Wednesday, December 18, 2013

Chance

Once again, lottery fever has struck and persons across the country lined up to take their chances at winning the big prize.

It is with great joy this morning that I inform you that I hit the jackpot. And I didn't even play.

I never play the lottery; I always joke that my $1 is a guaranteed sandwich at any number of favorite fast-food restaurants, and why would I take the chance of 1 in millions when I have a sure thing? But it's inherent in all of us that we want to take a risk on something bigger. So I want to invite you to do just that.

What is the lottery? It's a gamble. It's an opportunity that risks that my $1 investment is going to make a bigger difference, that it's going to be worth something more. The premise is that if I spend $1 wisely, it will come back to me 656 million-fold. The reality is that 655,999,998 of those dollars go to pay the person whose $1 actually paid off. You've just invested in a multi-millionaire. And you don't have a sandwich. 

Congratulations.

But what if you took that dollar and just gave it to someone at random? Don't worry about whether that person needs it. Don't worry about whether they are homeless or well-house. Don't worry about their habits or their hungers. Just give a dollar to a stranger, no strings attached.

It's the same principle as the lottery - you've just invested in someone else. Except now, it's likely not a multi-millionaire who just received that dollar. Now, it's your neighbor. It's the guy down the street. It's the girl around the corner you've never met. It's someone right near you who maybe needed a dollar today and maybe didn't, but now they have one and that opens a world of possibilities.

Maybe it's just me. But don't you feel magical when someone gives you a dollar? I mean, really. If someone walked up to you on the street corner, in line at the grocery store, waiting for Santa at the mall, and handed you a dollar, wouldn't you feel like it might just be your lucky day? Wouldn't you feel like you hit the jackpot? For a minute, you feel just a little richer. 

Sure, if you think about it, it's just a dollar. It won't buy much, not in today's world, but it just feels so special. I don't know why. I am completely unattached to money, but if someone gives me a dollar, I smile anyway. And that becomes a dollar that's hard to spend. I look at that dollar and think, that's a special dollar.

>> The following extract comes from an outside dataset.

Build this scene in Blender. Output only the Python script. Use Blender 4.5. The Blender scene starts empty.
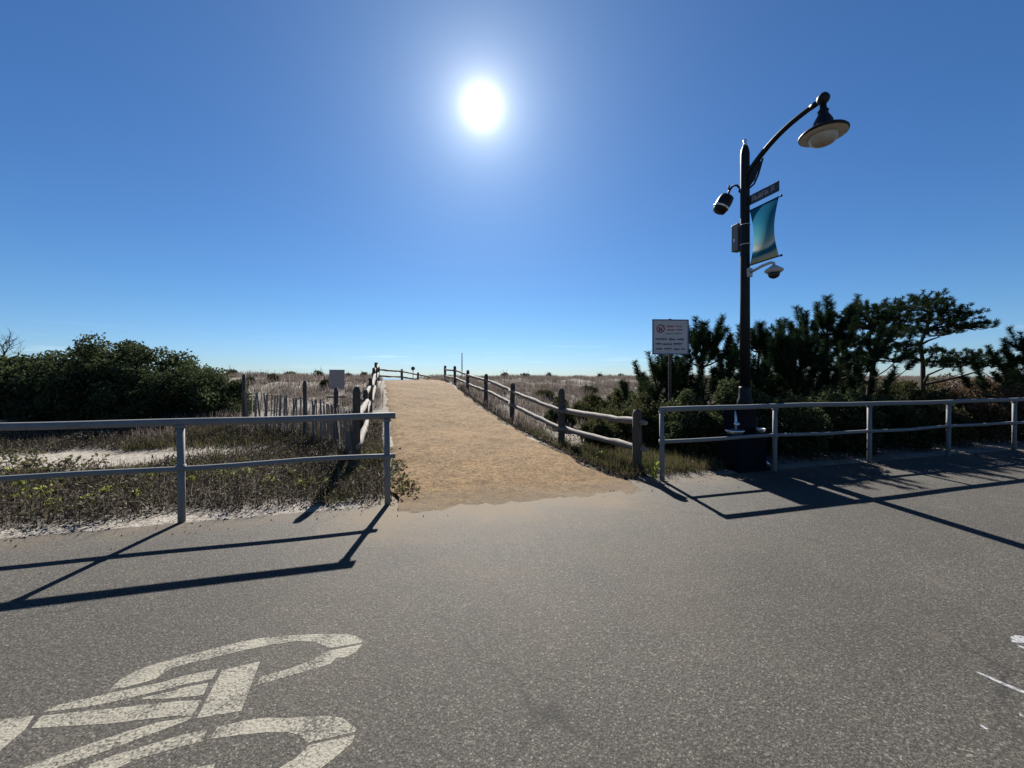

Someone gave me that for no reason at all. Someone made an investment in me.

We don't think all that when we give a dollar, but that's the way it feels when we receive one. At least, I do. And do you know what happens when someone invests in you?

It gives you the confidence to invest in yourself. If only just a little. If only just a dream. It gives you a starting point for a new adventure. All from a little dollar.

So I don't play the lottery, even if the chance is that my tiny investment might come back to me 656 million-fold. I just don't have a need for that kind of money. But I pick numbers for fun, then take that dollar and invest in something. Invest in someone. Hand a dollar to a total stranger, for no reason at all except that it's better, to me, to invest in one man face-to-face than to throw my dollar in a pool for the next big winner. I'm creating a big winner. I'm creating a man or a woman who feels invested in, who for at least a fleeting moment, has something they didn't have before.

Maybe that's a dollar. Maybe it's something more. But it's an investment I believe in and one that comes back on the world more than could possibly be calculated.

I don't have a dollar. And I don't have a sandwich. But I just hit the jackpot, and I feel pretty good about that.